A van parked in front of a building with the words " cost of living ".

Cost of Living by Martyna Majok 2018

‘Cost of Living’ won the Pulitzer Prize for drama in 2018, an award I was totally unaware of.  I came to this play because the writer, Martyna Majok has written the book for the upcoming premiere of ‘Gatsby’ at the American Repertory Theater, our neighbor in Cambridge.

Majok was born in Poland and emigrated as a child with her mother to live in New Jersey. Educated at U of Chicago and then Yale’s Drama School and Juilliard, she writes about her life experiences as a poor immigrant whose early jobs involved caring for disabled individuals.

The play’s four characters are engaged in life struggles in two very separated settings.  John, a Harvard graduate, a PhD student at Princeton,  and a wealthy man, has cerebral palsy, and, limited to his wheel chair, interviews Jess, a Black woman.  Jess is a Princeton graduate, but for unclear reasons, is  struggling to make ends meet with several bartender jobs.  The other twosome are Eddie, an unemployed Hispanic truck driver sober for 12 years and married to Ani for ‘twenty and nearly one more’.  Ani, a Polish immigrant, is confined to a wheelchair after an accident resulted in quadriplegia and amputations.
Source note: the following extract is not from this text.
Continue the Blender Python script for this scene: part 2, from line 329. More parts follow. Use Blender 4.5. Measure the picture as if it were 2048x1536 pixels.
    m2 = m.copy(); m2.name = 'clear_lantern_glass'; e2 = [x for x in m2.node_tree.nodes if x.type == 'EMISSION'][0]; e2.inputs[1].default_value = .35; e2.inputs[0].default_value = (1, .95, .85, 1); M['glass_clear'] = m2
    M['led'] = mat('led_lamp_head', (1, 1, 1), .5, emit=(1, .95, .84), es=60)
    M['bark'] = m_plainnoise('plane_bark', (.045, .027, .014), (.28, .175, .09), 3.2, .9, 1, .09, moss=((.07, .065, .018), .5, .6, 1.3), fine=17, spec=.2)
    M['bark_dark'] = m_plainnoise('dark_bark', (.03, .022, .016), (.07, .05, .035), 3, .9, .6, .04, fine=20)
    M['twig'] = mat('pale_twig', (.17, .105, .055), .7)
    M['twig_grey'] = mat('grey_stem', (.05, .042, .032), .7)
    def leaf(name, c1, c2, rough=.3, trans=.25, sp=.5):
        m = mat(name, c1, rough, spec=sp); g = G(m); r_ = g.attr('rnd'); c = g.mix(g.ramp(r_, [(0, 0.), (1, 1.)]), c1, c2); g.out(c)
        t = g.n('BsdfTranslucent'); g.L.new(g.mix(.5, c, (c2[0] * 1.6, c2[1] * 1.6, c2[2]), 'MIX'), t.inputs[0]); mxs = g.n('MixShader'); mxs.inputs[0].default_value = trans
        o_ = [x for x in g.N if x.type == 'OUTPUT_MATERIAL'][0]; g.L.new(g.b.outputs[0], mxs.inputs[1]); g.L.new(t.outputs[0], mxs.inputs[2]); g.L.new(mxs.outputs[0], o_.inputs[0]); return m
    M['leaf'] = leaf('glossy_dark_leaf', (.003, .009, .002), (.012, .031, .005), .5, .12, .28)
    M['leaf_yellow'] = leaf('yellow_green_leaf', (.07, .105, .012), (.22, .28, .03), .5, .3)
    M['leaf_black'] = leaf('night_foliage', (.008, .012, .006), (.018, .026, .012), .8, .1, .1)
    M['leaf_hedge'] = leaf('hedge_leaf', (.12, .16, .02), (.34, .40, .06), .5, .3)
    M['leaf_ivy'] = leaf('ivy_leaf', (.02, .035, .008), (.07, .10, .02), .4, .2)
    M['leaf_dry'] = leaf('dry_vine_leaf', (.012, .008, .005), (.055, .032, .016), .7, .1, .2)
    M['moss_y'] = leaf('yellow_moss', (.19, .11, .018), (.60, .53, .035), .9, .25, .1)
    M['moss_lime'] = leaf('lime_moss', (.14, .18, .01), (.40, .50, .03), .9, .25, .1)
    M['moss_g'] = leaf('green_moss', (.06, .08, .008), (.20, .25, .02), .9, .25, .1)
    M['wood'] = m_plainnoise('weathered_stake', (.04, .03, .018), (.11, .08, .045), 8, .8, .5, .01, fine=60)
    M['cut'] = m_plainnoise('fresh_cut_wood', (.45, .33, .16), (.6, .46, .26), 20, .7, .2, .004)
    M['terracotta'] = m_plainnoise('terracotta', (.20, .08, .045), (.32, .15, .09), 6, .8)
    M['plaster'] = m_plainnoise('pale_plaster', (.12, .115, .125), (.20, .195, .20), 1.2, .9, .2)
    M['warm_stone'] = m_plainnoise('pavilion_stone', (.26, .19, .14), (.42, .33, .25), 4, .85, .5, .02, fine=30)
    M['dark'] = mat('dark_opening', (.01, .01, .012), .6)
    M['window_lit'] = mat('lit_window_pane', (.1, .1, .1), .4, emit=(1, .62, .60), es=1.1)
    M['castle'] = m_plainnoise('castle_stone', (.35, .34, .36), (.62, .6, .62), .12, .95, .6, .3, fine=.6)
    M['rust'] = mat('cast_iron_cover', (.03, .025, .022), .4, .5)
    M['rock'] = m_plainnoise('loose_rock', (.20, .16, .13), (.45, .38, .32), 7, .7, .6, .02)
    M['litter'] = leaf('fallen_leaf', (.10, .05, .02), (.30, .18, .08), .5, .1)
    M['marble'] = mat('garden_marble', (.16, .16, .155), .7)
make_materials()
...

These two couples engage in extended dialogues, often funny and often bitter, as they struggle to navigate a world characterized by the inequities of privilege and poverty, education and its lack, ableness and disability, sobriety and addiction.  Eddie introduces the play in a prologue, and the final scene finds him and Jess tentatively and haltingly perhaps beginning a new life together.  Majok specifically calls for casting of individuals who are both diverse and living with the disabilities portrayed on the stage.

This was a powerful play to read and  to be confronted with the harsh realities of living for those less fortunate in the lottery of Life.  The play premiered at the Williamstown Festival in 2016 and off Broadway in 2018.  When it premiered on Broadway in 2023, the New York Times theater critic wrote the following:  “This play left me breathless, and I’m not just using a manner of speech. As I made my way through the crowd of people exiting the theater, I took hard, shallow breaths, knowing that one deep inhale could set off a downpour of tears. This production either broke or mended something in me; I felt — brilliantly, painfully, cathartically — near the point of physical exhaustion.

I hope to someday see this play performed, but until then, I look forward to see how Majok handles Fitzgerald’s great novel as it moves to the stage.